Arbitrary delineation.
-
I can see similar lack of pride in the reliability of their work in many other areas too, here in Finland; I suspect because of the long subcontractor chains and everyone being anonymous and nobody having any pride/satisfaction in "I helped build that" anymore. It's just "I don't care, I just work here" all over.
I freely admit that my own focus on bugs and avoiding errors is twofold: one is my personality type, and the other is the dopamine kick when I see others use my tools and build something I myself could not have, letting me think "I helped make that happen" deep inside. Call it pride, or work satisfaction, or whatever, but it is an important positive factor in my work, without which I'd probably switch to potato farming or something.
<
I was not always like this. I did have the thirst for making something BIG once, but it turns out I'm not built for such stuff; I'm just an archaic Finn, not a world-changer. I just wish I had discovered the true source of happiness –– it's all the small things in life! –– earlier in my life. :-//
As to those I help, I often ask them to pass it forwards: to help others in turn, when the opportunity rises. That brings me joy. I also help new programmers see why making robust code with error checks (and especially noticing when the input data is suspect, and warning the user that something probably went wrong, so as to not silently garble their precious data) brings happiness and the right kind of success, through personal anecdotes and examples. That's enough world-changing for me, although I do wish I had more charisma so I could make videos or blog posts on this, and reach a wider potential set; but, I don't, not right now at least.
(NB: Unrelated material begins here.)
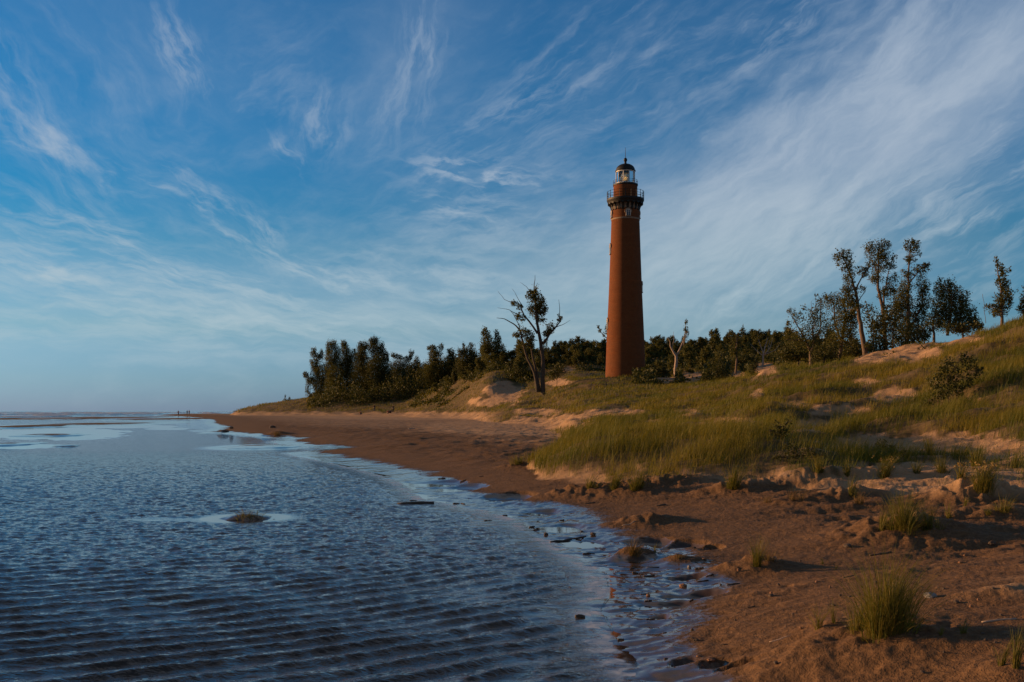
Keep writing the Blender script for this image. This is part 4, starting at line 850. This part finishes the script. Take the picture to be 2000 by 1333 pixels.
# bushes among the dunes
G_B = 'leafy bushes on the dunes'
for lab, b, Y, bl, lf in [
        ('big leafy bush high on the grassy slope at the right', (1850, 790), 47, [(1860, 720, 26, 20), (1890, 710, 18, 16), (1835, 740, 22, 18), (1870, 745, 30, 18), (1905, 725, 14, 12), (1830, 768, 20, 14), (1815, 785, 10, 8), (1880, 695, 10, 10), (1850, 765, 26, 14)], .09),
        ('small bush on bare sand below the tall cottonwoods', (1738, 712), 78, [(1738, 696, 12, 10), (1750, 702, 8, 8), (1727, 702, 8, 8)], .11),
        ('upright bush on bare sand below the dark tall cottonwood', (1797, 708), 75, [(1795, 692, 9, 12), (1802, 684, 6, 9), (1792, 702, 10, 7)], .11),
        ('tall dark bush clump in the hollow right of the lighthouse', (1400, 754), 122, [(1382, 735, 14, 14), (1402, 722, 16, 18), (1420, 738, 14, 14), (1395, 745, 22, 9), (1430, 745, 10, 8), (1408, 700, 8, 10, .7)], .17),
        ('narrow upright bush beside the sand gap right of the hollow', (1471, 742), 100, [(1470, 722, 8, 14), (1476, 712, 5, 10), (1468, 735, 10, 8)], .15),
        ('dark bush at the right side of the lighthouse foot', (1290, 744), 144, [(1280, 734, 14, 8), (1300, 738, 14, 7), (1265, 738, 10, 6)], .18),
        ('dark low bush in the hollow, right of the small dead tree', (1450, 715), 150, [(1450, 700, 16, 10), (1470, 705, 14, 9), (1432, 708, 14, 9)], .2),
        ('bush below the ridge right of the half-dead cottonwood', (1088, 742), 152, [(1085, 728, 12, 12), (1098, 722, 10, 12), (1078, 735, 8, 8)], .2),
        ('dark bush over the shaded sand hollow left of the half-dead cottonwood', (1018, 748), 188, [(1012, 726, 14, 12), (1028, 732, 10, 12), (1000, 735, 10, 8)], .24),
        ('low dark bush at the foot of the shaded sand hollow', (905, 795), 195, [(900, 788, 20, 7), (925, 792, 18, 6), (880, 792, 14, 7)], .22),
        ('low dark bush beside the people on the beach', (870, 802), 205, [(866, 794, 14, 8), (845, 796, 12, 7)], .22),
        ('bush with dry stems on the near grass bank', (1528, 870), 26, [(1530, 838, 12, 10, .8), (1516, 830, 8, 8, .7), (1540, 822, 9, 10, .7), (1525, 850, 16, 12), (1505, 845, 8, 8, .7)], .05),
        ('dark green low bush in the shade right of the near grass bank', (1560, 905), 22.5, [(1545, 880, 24, 14), (1575, 885, 20, 12), (1530, 895, 18, 10), (1600, 892, 14, 9)], .045),
        ('dark leafy bush on the shaded sand at the right', (1725, 890), 22, [(1722, 870, 12, 12), (1738, 878, 10, 9), (1708, 880, 8, 7)], .04),
        ('small round leafy plant on shaded sand, left of the dark leafy bush', (1690, 898), 21.5, [(1688, 888, 7, 6), (1696, 891, 5, 5)], .04),
        ('small round leafy plant on shaded sand, right of the dark leafy bush', (1765, 900), 21.5, [(1763, 888, 8, 7), (1772, 892, 5, 5)], .04)]:
    if Y < 60: Y = ground(*b, 15).y
    tree('bush', lab, 'bush', b, Y, [], bl, leaf=lf, lm=M_BUSH, bm=M_BARK_DARK, group=G_B, tr=.05 if Y > 60 else .012, per=1.0 if Y > 40 else .7)
m = MB(); m.tube([(0, 0, -.2), (.02, 0, .25), (0, .02, .5)], [.12, .10, .05], 7); st = m.build('tree_stump', M_PALEBARK); g = ground(1706, 694, 60); st.location = (PX(1706, 86), 86, float(height(np.array([PX(1706, 86)]), np.array([86.0]))[0]))
tag(st, 'short pale broken stump at the foot of the tall leaning cottonwood', 'stump')
for i, (px, lab) in enumerate([(557, 'left of two small shrubs on the grassy skyline of the point'), (565, 'right of two small shrubs on the grassy skyline of the point')]):
    tree('skyline_shrub', lab, 'shrub', (px, 786), 300, [], [(px, 776 + i * 2, 2.0, 5), (px + .5, 783, 4.5, 4)], leaf=.22, lm=M_LEAF, bm=M_BARK_DARK, group='small shrubs on the skyline of the point', tr=.05)


# ------------------------------------------------------------------ grass
def blades(P, H, W, lean, n_seg=2, spread=None):
    """curved blades: P base points, H heights, W widths, lean horizontal displacement of the tip (n, 2)"""
    n = len(P); a = rng.uniform(0, math.pi, n); e = np.stack([np.cos(a), np.sin(a), np.zeros(n)], 1) * W[:, None] * .5
    V = np.zeros((n, 2 * n_seg + 1, 3)); dirv = np.concatenate([lean, np.zeros((n, 1))], 1)
    for k in range(n_seg + 1):
        f = k / n_seg; c = P + dirv * (f ** 1.8)[None] if False else P + dirv * f ** 1.8
        c = c + np.array([0, 0, 1.0]) * (H * (f - .12 * f * f))[:, None]
        if k < n_seg: V[:, 2 * k] = c - e * (1 - .55 * f); V[:, 2 * k + 1] = c + e * (1 - .55 * f)
        else: V[:, 2 * k] = c
    b = (np.arange(n) * (2 * n_seg + 1))[:, None]; Q = []
    for k in range(n_seg - 1): Q.append(np.concatenate([b + 2 * k, b + 2 * k + 1, b + 2 * k + 3, b + 2 * k + 2], 1))
    T = np.concatenate([b + 2 * n_seg - 2, b + 2 * n_seg - 1, b + 2 * n_seg], 1)
    return V.reshape(-1, 3), (np.concatenate(Q) if Q else None), T, 2 * n_seg + 1

def dune_grass():
    N = 190000
    t = rng.uniform(-.30, .66, N); Y = np.exp(rng.uniform(math.log(17), math.log(330), N)); x = t * Y; y = Y
    z = height(x, y, False); d = shore_dist(x, y); dn = dune_profile(x, y)
    v = veg_cover(x, y, z, dn - beach(x, y, d)) * (dn > 0)
    patch = .17 + .83 * sm(fbm(x * .38, y * .26, 65, 4), -.30, .22)
    keep = rng.uniform(size=N) < np.maximum(v, .04 * (v > .005)) * patch
    keep &= np.hypot(x - PX(1221.5, 148), y - 148) > 3.4
    x, y, z = x[keep], y[keep], z[keep]; n = len(x); k = 6
    yy = np.repeat(y, k); rad = .07 + .0022 * yy
    bx = np.repeat(x, k) + rng.normal(size=n * k) * rad; by = yy + rng.normal(size=n * k) * rad; bz = np.repeat(z, k) - .04
    hh = np.repeat((.31 + .36 * rng.uniform(size=n) ** 1.5 + .20 * fbm(x * .3, y * .3, 66, 3)) * (.4 + .6 * v[keep]), k) * rng.uniform(.6, 1.15, n * k)
    W = np.maximum(.007, yy / 995 * .34) * rng.uniform(.7, 1.3, n * k)
    lean = np.stack([rng.normal(.16, .16, n * k), rng.normal(-.02, .14, n * k)], 1) * hh[:, None] * 1.5
    V, Q, T, pv = blades(np.stack([bx, by, bz], 1), hh, W, lean)
    me = mesh_np('dune_grass', V, Q, T)
    tint = np.repeat(np.clip(.42 + .55 * fbm(x * .12, y * .12, 67, 3) + rng.normal(0, .16, n), 0, 1), k); attr(me, 'tint', np.repeat(np.clip(tint + rng.normal(0, .15, n * k), 0, 1), pv))
    print('grass blades', n * k); o = obj('dune_grass', me, M_GRASS); tag(o, kind='stuff'); o['label'] = 'green and ochre marram grass covering the dunes'
dune_grass()

# single tufts one can count: px, py of the foot, height px, half width px, blades, material, label
TUFTS = [
    (1722, 1238, 158, 80, 600, 'g', 'largest grass tuft, fanned out on a sand hummock in the right foreground'),
    (1752, 1236, 112, 40, 220, 'g', 'right-hand fringe of the largest foreground tuft, darker and leaning right'),
    (1678, 1228, 84, 34, 130, 'g', 'left-hand fringe of the largest foreground tuft'),
    (1600, 1230, 55, 14, 46, 'g', 'thin pale green tuft just left of the largest foreground tuft'),
    (1628, 1222, 46, 10, 26, 'g', 'sparse sprig between the thin pale tuft and the largest foreground tuft'),
    (1478, 1108, 58, 22, 110, 'g', 'upright bright green tuft on a small sunlit sand knob by the wet sand'),
    (1508, 1100, 26, 26, 90, 'd', 'dry brown straw tuft right of the upright bright green tuft'),
    (1237, 1084, 28, 22, 120, 'd', 'brown withered tuft on an orange knob nearest the waterline'),
    (1279, 1080, 20, 6, 16, 'g', 'tiny green sprig beside the brown withered tuft'),
    (1325, 1090, 13, 18, 60, 'd', 'low withered tuft on a flat knob between waterline and upright tuft'),
    (1765, 1035, 76, 52, 420, 'g', 'wide bushy tuft on the second hummock up the beach at right'),
    (1722, 1035, 40, 20, 90, 'g', 'short tuft at the left foot of the wide bushy tuft'),
    (1812, 1030, 50, 26, 120, 'g', 'tuft at the right side of the wide bushy tuft'),
    (1852, 1012, 30, 12, 40, 'g', 'small sprig tuft right of the wide bushy tuft'),
    (1885, 990, 22, 10, 30, 'g', 'small sprig above the shadow right of the wide bushy tuft'),
    (1962, 1004, 34, 24, 100, 'g', 'sunlit short tuft near the right edge on a low sand ridge'),
    (1918, 960, 58, 36, 330, 'g', 'dense dark tuft with flowering heads near the right edge'),
    (1875, 940, 36, 18, 90, 'g', 'smaller tuft with pale heads left of the dense flowering tuft'),
    (1985, 1312, 85, 16, 70, 'g', 'tall tuft in the bottom right corner'),
    (1958, 1296, 62, 12, 40, 'g', 'thin tuft left of the tall one in the bottom right corner'),
    (1880, 1238, 32, 14, 34, 'g', 'faint shaded sprig between the largest tuft and the pale stick'),
    (1836, 1242, 24, 8, 20, 'g', 'short shaded sprig in the shadow of the largest tuft'),
    (1607, 1104, 15, 5, 14, 'g', 'left of two tiny sprigs on the shaded flat sand'),
    (1632, 1112, 15, 6, 14, 'g', 'right of two tiny sprigs on the shaded flat sand'),
    (1200, 955, 34, 22, 150, 'g', 'middle tuft of the row of three on the lit sand lip below the grass bank'),
    (1152, 955, 28, 16, 90, 'g', 'left tuft of the row of three on the lit sand lip below the grass bank'),
    (1248, 956, 46, 24, 220, 'g', 'right and densest tuft of the row of three on the lit sand lip'),
    (1435, 954, 44, 26, 200, 'g', 'pointed tuft hanging over a bright sand face below the grass bank'),
    (1012, 908, 20, 22, 90, 'g', 'solitary low tuft on the dark beach left of the grass bank'),
    (1662, 968, 40, 12, 60, 'g', 'slim tuft on the sand ridge below the shaded bush'),
    (1678, 986, 26, 22, 70, 'd', 'straw-coloured low tuft below the slim tuft'),
    (1548, 978, 24, 20, 60, 'd', 'thin straw tuft on the sand ridge left of the slim tuft'),
    (1728, 935, 42, 24, 200, 'g', 'bright-tipped tuft on a sand mound in front of the dark leafy bush'),
    (1655, 932, 34, 14, 60, 'g', 'slender tuft at the left end of the shaded sand'),
    (1600, 925, 34, 24, 120, 'g', 'dark tuft at the right end of the grass bank in shade'),
    (1790, 925, 26, 20, 80, 'g', 'dull tuft in the shade right of the bright-tipped tuft'),
    (1838, 925, 34, 24, 120, 'g', 'middle shaded tuft between the bright-tipped and the flowering tufts'),
    (1905, 912, 38, 24, 160, 'g', 'shaded green tuft behind the dense flowering tuft'),
    (1985, 915, 30, 12, 50, 'g', 'small shaded tuft at the right edge behind the flowering tuft'),
    (1815, 890, 40, 14, 80, 'g', 'tuft standing on shaded sand at the foot of the grass slope'),
    (1500, 982, 18, 14, 40, 'd', 'thin low straw tuft on the sand right of the pointed tuft'),
    (1930, 1010, 20, 12, 40, 'g', 'faint tuft left of the sunlit short tuft near the right edge'),
    (541, 851, 10, 14, 60, 'd', 'orange-lit dry tuft far away on the dark beach'),
    (482, 1008, 14, 40, 150, 'g', 'low grass growing on the mud islet in the shallow water'),
    (1210, 830, 24, 4, 12, 'g', 'tall pale seed stalk rising from the near grass bank'),
]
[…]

Which leads to the topic at hand.
I can see both kinds of programmers. Those who are like the subcontractors, who only care if their work product passes the cursory muster, and move on.
And then there are the ones who like to do better. They want their work product to last, be useful, and be secure. There are obviously variants on the focus of "better", but the ones to whom it is important, will be happy to describe you what they want and mean by "better". :D
Conflicts ensue when the two mix types of programmers mix.
-
This is in all areas indeed, not just with software.
Problem is that there is no external incentive much anymore. It's like almost nobody cares, so there is near to zero external reward for great and reliable designs. Actually, what you design must not be too reliable as this goes against artificial economic growth. Stability is the enemy of our current economic system, and we are starting to reap the consequences very clearly.
Which means that you essentially need to rely on internal rewards only to push you forward. You could call that a sense of ethics, and it must be pretty strong to counterbalance the lack of external motivation.